# DO THIS
Will you return, word for word, only the lines from the top of the data below down to and including the one with "tag(o, 'thin white"?

# COLLECTED DATA

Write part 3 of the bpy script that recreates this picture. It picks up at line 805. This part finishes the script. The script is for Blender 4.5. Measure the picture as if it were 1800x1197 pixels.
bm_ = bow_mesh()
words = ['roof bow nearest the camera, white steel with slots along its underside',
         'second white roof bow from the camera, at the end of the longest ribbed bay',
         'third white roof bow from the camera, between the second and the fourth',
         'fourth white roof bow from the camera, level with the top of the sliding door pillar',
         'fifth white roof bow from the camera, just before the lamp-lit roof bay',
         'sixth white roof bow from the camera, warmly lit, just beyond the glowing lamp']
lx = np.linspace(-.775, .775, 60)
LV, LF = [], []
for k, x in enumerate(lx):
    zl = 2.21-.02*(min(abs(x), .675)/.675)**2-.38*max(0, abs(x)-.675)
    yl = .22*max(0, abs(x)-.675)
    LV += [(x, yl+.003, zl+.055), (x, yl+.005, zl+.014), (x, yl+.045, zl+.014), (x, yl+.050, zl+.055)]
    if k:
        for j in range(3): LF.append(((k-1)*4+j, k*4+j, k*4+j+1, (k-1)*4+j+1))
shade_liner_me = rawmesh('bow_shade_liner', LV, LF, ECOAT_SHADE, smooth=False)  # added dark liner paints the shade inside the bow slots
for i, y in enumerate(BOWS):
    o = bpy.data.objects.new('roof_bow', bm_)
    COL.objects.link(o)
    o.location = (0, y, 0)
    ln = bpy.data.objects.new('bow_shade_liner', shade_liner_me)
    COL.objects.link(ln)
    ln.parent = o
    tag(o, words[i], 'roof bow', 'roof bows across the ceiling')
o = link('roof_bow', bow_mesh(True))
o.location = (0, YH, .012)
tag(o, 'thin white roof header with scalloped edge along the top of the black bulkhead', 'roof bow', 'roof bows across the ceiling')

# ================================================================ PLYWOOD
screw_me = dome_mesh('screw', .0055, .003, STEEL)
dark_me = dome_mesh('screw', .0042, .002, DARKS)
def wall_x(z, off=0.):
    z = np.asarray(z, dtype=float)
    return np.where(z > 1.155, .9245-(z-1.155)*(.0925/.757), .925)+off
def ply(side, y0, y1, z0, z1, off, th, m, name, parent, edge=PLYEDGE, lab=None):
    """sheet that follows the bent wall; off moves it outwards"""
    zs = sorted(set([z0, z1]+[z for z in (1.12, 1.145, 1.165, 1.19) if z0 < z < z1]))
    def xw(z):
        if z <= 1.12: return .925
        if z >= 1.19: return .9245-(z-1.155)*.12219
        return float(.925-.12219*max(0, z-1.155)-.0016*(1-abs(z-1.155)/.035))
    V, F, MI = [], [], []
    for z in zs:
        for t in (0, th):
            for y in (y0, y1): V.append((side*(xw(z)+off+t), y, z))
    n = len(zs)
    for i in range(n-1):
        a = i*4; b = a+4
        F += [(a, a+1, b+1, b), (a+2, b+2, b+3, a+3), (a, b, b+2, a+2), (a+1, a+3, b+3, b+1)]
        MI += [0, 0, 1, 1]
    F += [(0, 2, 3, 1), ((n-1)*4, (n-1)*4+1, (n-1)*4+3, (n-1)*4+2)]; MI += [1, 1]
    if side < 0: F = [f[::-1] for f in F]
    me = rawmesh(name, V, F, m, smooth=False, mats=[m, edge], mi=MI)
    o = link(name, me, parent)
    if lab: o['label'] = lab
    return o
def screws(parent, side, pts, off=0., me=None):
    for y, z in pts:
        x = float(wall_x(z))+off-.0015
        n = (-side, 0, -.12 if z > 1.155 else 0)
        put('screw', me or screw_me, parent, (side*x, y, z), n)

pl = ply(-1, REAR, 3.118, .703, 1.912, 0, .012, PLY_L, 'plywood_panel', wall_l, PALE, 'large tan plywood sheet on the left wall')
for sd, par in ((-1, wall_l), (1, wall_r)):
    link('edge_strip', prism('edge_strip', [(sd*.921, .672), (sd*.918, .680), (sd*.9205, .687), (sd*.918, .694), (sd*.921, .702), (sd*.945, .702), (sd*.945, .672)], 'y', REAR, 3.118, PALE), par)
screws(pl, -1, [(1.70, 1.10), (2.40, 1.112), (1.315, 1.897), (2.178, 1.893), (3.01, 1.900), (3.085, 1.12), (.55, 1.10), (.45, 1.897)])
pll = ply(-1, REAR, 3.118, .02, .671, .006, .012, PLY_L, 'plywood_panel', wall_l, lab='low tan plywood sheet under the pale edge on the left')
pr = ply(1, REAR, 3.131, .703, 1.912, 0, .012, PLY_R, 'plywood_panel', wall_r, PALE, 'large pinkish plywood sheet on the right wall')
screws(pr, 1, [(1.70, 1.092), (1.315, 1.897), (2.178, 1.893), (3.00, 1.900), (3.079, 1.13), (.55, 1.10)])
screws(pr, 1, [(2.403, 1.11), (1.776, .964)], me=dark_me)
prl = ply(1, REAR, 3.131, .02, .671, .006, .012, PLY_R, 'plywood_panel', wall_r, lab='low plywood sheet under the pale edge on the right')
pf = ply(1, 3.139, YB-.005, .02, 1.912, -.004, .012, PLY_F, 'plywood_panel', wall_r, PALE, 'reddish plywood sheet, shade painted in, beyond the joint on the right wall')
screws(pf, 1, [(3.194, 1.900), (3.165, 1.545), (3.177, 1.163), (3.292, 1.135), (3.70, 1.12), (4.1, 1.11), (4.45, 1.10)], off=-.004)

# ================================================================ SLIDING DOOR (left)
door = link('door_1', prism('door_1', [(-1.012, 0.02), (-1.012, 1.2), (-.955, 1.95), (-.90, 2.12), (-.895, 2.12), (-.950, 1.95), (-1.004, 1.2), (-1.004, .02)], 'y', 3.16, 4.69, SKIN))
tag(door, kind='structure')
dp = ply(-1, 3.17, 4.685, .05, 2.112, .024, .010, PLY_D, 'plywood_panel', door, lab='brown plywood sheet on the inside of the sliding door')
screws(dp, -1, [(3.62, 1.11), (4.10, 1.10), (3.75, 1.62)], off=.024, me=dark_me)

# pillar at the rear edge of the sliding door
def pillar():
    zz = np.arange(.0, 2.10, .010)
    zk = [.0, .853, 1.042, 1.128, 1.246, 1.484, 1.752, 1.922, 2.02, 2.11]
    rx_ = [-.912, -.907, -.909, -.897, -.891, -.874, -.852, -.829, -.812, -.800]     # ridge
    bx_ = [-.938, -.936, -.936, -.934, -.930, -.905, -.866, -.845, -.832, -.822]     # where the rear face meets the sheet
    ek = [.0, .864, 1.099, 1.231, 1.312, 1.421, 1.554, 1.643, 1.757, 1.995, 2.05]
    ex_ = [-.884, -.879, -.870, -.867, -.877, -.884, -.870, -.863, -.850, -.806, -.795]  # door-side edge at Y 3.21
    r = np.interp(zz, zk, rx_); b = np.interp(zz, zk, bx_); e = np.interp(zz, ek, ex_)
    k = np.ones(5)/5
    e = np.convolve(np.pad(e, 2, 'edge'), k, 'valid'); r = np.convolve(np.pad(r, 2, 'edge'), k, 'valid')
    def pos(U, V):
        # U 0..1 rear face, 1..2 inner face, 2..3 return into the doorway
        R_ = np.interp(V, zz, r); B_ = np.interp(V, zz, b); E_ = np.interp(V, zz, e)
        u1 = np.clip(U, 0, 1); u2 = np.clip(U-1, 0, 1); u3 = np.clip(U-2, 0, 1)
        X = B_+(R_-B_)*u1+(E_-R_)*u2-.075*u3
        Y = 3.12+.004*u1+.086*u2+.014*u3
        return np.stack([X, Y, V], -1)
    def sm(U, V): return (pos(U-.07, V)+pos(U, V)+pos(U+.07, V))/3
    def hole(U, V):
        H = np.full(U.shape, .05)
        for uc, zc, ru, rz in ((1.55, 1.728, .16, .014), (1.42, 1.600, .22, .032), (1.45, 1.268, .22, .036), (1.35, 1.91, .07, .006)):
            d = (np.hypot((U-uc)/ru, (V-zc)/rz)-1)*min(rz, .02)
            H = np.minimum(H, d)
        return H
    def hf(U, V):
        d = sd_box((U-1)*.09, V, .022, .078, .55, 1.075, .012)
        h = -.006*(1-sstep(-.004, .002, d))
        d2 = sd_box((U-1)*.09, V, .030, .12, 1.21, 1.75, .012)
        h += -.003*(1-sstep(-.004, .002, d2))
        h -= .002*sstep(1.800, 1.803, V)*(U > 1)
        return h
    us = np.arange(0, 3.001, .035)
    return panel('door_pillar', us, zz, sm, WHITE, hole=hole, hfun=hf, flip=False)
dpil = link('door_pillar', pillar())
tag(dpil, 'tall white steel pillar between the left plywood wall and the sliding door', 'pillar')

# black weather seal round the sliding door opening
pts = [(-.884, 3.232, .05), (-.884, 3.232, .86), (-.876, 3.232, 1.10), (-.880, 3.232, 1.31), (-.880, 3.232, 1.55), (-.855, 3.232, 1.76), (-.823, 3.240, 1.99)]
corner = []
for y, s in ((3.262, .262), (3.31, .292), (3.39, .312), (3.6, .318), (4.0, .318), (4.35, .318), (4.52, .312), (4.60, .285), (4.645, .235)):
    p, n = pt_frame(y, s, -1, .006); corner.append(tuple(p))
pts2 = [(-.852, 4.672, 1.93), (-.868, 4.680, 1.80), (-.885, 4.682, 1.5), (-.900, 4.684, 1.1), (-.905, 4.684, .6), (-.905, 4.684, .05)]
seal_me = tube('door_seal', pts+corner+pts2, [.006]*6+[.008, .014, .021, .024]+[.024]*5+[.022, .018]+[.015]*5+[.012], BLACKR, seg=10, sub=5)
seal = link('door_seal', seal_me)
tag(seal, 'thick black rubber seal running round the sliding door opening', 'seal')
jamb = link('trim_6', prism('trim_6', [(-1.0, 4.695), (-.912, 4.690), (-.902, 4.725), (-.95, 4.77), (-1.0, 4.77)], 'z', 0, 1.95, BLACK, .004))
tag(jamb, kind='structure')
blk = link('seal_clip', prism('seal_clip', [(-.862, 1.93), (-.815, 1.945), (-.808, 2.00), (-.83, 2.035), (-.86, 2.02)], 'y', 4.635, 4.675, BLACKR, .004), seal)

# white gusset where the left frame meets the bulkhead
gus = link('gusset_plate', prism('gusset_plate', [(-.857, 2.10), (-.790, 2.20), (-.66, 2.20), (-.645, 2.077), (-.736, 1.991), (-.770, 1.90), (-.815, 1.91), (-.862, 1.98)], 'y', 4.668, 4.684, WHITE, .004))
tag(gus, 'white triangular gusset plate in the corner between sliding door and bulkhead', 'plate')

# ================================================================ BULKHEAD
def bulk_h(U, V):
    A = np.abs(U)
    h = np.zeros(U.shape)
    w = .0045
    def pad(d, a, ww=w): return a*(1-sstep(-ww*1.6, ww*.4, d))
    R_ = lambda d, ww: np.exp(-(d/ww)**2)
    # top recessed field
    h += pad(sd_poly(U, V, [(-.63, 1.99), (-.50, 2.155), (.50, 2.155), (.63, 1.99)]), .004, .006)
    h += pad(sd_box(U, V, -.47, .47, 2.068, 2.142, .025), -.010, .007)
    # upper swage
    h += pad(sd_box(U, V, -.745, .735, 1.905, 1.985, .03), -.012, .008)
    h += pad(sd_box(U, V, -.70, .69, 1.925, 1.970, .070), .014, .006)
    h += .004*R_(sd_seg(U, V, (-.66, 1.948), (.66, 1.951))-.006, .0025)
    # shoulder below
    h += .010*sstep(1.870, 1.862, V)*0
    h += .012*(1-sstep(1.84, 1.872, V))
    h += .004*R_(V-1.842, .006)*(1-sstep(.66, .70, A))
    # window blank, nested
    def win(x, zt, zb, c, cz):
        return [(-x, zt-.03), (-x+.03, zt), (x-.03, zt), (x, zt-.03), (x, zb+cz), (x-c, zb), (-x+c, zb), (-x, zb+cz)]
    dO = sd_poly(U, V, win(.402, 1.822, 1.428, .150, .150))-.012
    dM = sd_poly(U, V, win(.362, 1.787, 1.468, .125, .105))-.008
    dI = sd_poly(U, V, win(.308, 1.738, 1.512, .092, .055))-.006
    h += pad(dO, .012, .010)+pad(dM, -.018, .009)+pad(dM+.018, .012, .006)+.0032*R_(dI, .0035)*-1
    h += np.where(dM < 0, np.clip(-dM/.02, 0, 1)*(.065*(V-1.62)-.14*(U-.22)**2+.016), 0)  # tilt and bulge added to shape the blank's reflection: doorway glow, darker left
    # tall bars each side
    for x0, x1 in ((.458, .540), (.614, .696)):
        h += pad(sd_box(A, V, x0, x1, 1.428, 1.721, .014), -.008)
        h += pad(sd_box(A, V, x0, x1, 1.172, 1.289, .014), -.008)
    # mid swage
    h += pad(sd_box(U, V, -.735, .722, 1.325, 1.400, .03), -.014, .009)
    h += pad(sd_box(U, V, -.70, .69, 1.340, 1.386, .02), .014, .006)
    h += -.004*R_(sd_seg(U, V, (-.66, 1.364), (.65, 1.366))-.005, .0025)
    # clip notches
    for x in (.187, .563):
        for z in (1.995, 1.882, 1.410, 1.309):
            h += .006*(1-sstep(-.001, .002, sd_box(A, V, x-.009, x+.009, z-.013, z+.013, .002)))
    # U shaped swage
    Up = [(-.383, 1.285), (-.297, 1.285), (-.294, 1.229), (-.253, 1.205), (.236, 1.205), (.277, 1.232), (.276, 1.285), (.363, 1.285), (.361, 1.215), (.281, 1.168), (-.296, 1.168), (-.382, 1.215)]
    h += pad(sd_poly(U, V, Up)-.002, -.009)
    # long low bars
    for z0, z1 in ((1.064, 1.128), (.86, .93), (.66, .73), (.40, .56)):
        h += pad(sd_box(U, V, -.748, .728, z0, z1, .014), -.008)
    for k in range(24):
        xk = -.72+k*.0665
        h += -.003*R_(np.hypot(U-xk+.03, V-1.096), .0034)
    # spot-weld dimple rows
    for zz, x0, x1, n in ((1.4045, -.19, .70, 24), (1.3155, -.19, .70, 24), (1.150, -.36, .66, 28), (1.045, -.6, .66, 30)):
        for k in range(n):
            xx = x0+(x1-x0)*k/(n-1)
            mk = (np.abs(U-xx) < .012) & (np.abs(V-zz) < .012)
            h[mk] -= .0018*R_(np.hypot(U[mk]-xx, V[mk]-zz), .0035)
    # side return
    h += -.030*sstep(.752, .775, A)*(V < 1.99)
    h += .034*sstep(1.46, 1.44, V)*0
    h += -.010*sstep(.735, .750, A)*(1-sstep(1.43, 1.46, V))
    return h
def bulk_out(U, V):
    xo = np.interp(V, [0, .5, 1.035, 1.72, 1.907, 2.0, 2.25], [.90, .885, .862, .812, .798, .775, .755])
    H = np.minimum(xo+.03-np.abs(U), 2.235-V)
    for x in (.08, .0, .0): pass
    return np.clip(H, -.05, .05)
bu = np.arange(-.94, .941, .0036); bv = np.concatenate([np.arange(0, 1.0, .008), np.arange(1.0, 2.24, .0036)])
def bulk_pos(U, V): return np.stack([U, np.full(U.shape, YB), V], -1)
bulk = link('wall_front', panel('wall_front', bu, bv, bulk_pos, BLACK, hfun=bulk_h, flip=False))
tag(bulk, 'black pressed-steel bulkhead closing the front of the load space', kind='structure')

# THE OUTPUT
Write part 3 of the bpy script that recreates this picture. It picks up at line 805. This part finishes the script. The script is for Blender 4.5. Measure the picture as if it were 1800x1197 pixels.
bm_ = bow_mesh()
words = ['roof bow nearest the camera, white steel with slots along its underside',
         'second white roof bow from the camera, at the end of the longest ribbed bay',
         'third white roof bow from the camera, between the second and the fourth',
         'fourth white roof bow from the camera, level with the top of the sliding door pillar',
         'fifth white roof bow from the camera, just before the lamp-lit roof bay',
         'sixth white roof bow from the camera, warmly lit, just beyond the glowing lamp']
lx = np.linspace(-.775, .775, 60)
LV, LF = [], []
for k, x in enumerate(lx):
    zl = 2.21-.02*(min(abs(x), .675)/.675)**2-.38*max(0, abs(x)-.675)
    yl = .22*max(0, abs(x)-.675)
    LV += [(x, yl+.003, zl+.055), (x, yl+.005, zl+.014), (x, yl+.045, zl+.014), (x, yl+.050, zl+.055)]
    if k:
        for j in range(3): LF.append(((k-1)*4+j, k*4+j, k*4+j+1, (k-1)*4+j+1))
shade_liner_me = rawmesh('bow_shade_liner', LV, LF, ECOAT_SHADE, smooth=False)  # added dark liner paints the shade inside the bow slots
for i, y in enumerate(BOWS):
    o = bpy.data.objects.new('roof_bow', bm_)
    COL.objects.link(o)
    o.location = (0, y, 0)
    ln = bpy.data.objects.new('bow_shade_liner', shade_liner_me)
    COL.objects.link(ln)
    ln.parent = o
    tag(o, words[i], 'roof bow', 'roof bows across the ceiling')
o = link('roof_bow', bow_mesh(True))
o.location = (0, YH, .012)
tag(o, 'thin white roof header with scalloped edge along the top of the black bulkhead', 'roof bow', 'roof bows across the ceiling')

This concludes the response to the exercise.